Getting to know them made a tremendous impression on me. I hated to see them return to Colombia.

Many years ago, Charles and Jamie left for Colombia with two beautiful preschool children. My wife and I have three small children. It would be very difficult for us to liquidate our belongings and leave the privileges and protection of the United States.

For the Reudes, they knew that God had led them to Columbia—a country that has been known for kidnappings, the drug trade, and armed militias. To say that I admire their faith and courage is an understatement.

The Reudes shared with me several stories about how God spared them from explosions in public buildings and close calls with criminals. Soon after their first arrival in Colombia, a large-scale threat almost sent them packing back home. However, their intense commitment to make a difference kept them firmly planted in Medillin, a city of over three million people.

Charles explained to me that he and Jaime had the responsibility of being among only a handful who share the story of Jesus in the city. Medillin has a population comparable to the entire state of Alabama. Charles and Jamie’s sense of purpose has helped them feel at home in their high-rise apartment complex which is guarded 24/7 with well-armed security.

The Reudes’ son and daughter are grown now and live in the United States. Each was raised as a bi-cultural child—fluent in Spanish and English.

Now, the Reudes’ children are successful, well-adjusted young adults. After spending most of their lives in Columbia, they now have a global mindset that you cannot acquire by simply attending a university.

Both children were able to see how diverse and interesting the world can be. Being Caucasian minorities in a unique cultural setting, they now have a love for all people regardless of race, color, or language.

My impression of what it means to be “Christian” was challenged by getting to know this inspiring family. The Reudes took their commitment to follow Jesus to the highest level possible. They left home, family, culture, and security to pursue their calling to bring hope to a dangerous place. Over the course of more than two decades, the Reudes have helped untold thousands of people.

Jesus said, “I tell you the truth: No one who has left home or brothers or sisters or mother or father or children or fields for me and the Gospel will fail to receive a hundred times as much in this present age and in the age to come, eternal life” (Mark 10:29-30).

Sometimes we put the articulate, television-friendly preachers and evangelists on a pedestal as examples of “super-Christians.” I have discovered that the real heroes are the unsung ones who quietly put their lives into God’s hands for whatever service He has for them. To live your life in anonymity and wait for an eternal reward is certainly not a popular concept.

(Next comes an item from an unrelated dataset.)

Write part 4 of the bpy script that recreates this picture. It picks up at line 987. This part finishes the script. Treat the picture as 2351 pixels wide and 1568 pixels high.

Many Christians in our country complain because they feel “persecuted” by the secular culture around them. After spending some time with the Reudes and other missionaries and visiting Christians in various countries, I would be embarrassed to call the limited resistance that I face as a believer in the United States “persecution.”

Perhaps a little suffering would do us some good. If American Christians had to face hardships like those of other Christians in the world, we would stop fussing about petty things and decide to do something significant with our lives.